Picchiato, umiliato e derubato dal branco mentre stava facendo il suo lavoro.
Che schifo. La mia vicinanza va a Giovanni, papà di 50 anni, costretto a fare il rider dalla crisi e dalla disoccupazione. pic.twitter.com/pJ18VjbioH— Matteo Salvini (@matteosalvinimi) January 4, 2021
Lui, il poveretto, finisce centrifugato nella macchina della commiserazione, dalla mediaticità dell’evento: le interviste, il messaggio sociale, la raccolta fondi, l’azienda che gli propone un impiego. La giustizia, persino, fa il suo corso per direttissima: tutti e sei i criminali catturati in due giorni. Una saturazione di tinte che alimenta il perpetuo riproporsi della solita storia: la Napoli violenta si autoespone per riabilitarsi, i cattivi diventano uno strumento di affrancamento dei buoni. La città, infine, ritrova “il suo grande cuore”. E tutto il grottesco bene quel che finisce bene.
Grazie a un video. Altrimenti quella rapina non esisterebbe, se non nei lividi e nella paura (anzi nel coraggio, visto come ha reagito all’assalto) della vittima, nell’adrenalina dei ladri, nelle beghe della polizia che avrebbe dovuto indagare su un fatto senza testimoni. Nessuna delle auto che passavano mentre l’uomo veniva preso a calci s’è fermata. Non sappiamo di interventi del 112 o del 113. Nessuno avrebbe visto niente, se non ci fosse stato quel telefonino a spiare la strada. Non staremmo scrivendo questo pezzo, nemmeno.

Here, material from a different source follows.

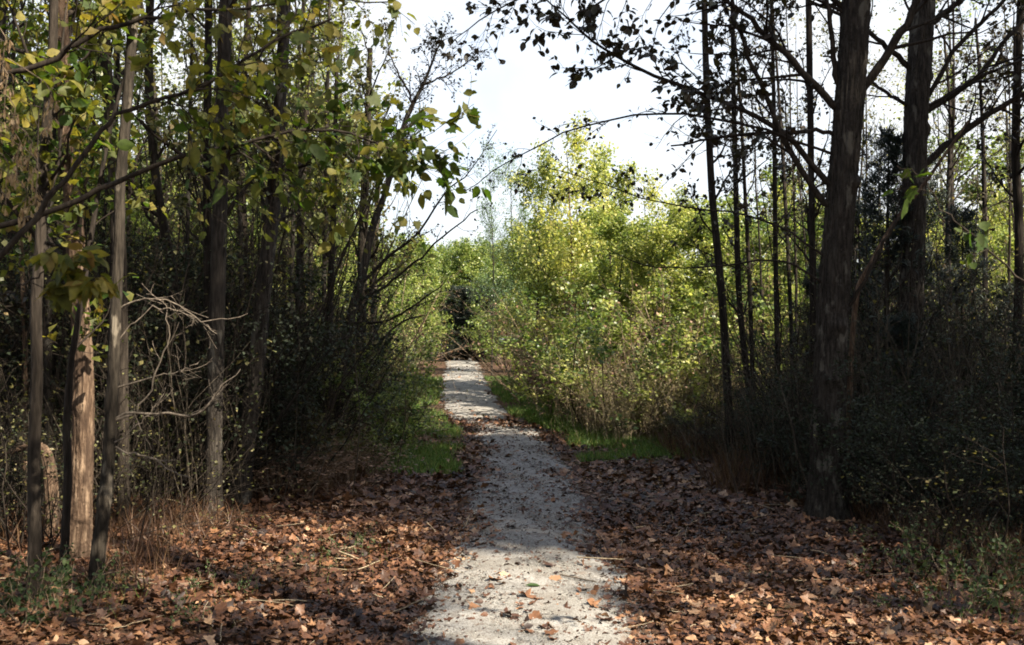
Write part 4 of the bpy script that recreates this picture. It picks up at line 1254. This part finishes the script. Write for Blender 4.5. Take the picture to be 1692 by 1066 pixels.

L’effetto Cina ha fatto il miracolo, e una volta tanto ha poco a che fare con lo stigma della città criminale. Calata Capodichino poteva essere una periferia qualunque. L’istinto della riproduzione è slegata dal territorio, crea l’evento, il reality, toglie al male il mantello dell’invisibilità. Ma tradisce, anche, la pretesa di autoassoluzione che risponde allo shock della visione: non siamo tutti così, ribelliamoci. È una rivolta dei buoni sentimenti che funziona una tantum. E nasconde tutte le botte e le coltellate e le pistole puntate della quotidianità. Il mezzo è il messaggio, diceva quello. E in questo caso è anche la salvezza. Nell’epoca dell’iperconnessione il video è la rapina, oltre che la sua soluzione. Ma è anche un’illusione.